Your goal: Out of all the lines below, count those with the word "script". Give the number only.

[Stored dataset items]
___

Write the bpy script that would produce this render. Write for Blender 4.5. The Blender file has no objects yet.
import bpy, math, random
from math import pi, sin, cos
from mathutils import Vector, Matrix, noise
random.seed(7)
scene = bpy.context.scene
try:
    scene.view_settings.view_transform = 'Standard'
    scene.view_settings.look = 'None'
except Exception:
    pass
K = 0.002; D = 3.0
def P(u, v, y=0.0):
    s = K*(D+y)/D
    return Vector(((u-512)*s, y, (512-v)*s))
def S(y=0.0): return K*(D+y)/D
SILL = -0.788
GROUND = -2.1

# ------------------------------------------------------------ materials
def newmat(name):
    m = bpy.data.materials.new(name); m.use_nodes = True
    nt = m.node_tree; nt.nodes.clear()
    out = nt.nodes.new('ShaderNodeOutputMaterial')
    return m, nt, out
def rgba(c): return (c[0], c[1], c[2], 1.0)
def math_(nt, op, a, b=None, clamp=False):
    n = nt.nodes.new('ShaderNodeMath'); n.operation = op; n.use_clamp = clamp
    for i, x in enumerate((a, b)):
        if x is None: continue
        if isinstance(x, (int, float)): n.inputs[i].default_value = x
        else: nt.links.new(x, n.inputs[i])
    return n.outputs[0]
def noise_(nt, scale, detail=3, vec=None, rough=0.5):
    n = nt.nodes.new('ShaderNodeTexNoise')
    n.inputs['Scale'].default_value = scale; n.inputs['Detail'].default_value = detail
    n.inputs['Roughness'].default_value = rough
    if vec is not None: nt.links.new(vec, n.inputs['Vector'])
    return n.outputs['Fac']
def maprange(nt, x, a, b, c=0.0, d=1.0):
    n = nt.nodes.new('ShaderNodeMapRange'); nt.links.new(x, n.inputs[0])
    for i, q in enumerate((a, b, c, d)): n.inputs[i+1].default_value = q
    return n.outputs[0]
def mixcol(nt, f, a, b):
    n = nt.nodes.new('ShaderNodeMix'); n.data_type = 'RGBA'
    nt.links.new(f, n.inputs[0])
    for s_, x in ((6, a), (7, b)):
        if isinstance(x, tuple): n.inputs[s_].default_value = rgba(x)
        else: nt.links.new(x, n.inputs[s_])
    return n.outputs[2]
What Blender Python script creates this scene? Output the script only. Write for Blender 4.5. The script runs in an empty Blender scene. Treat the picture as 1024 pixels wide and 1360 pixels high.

___

Answer in full: 2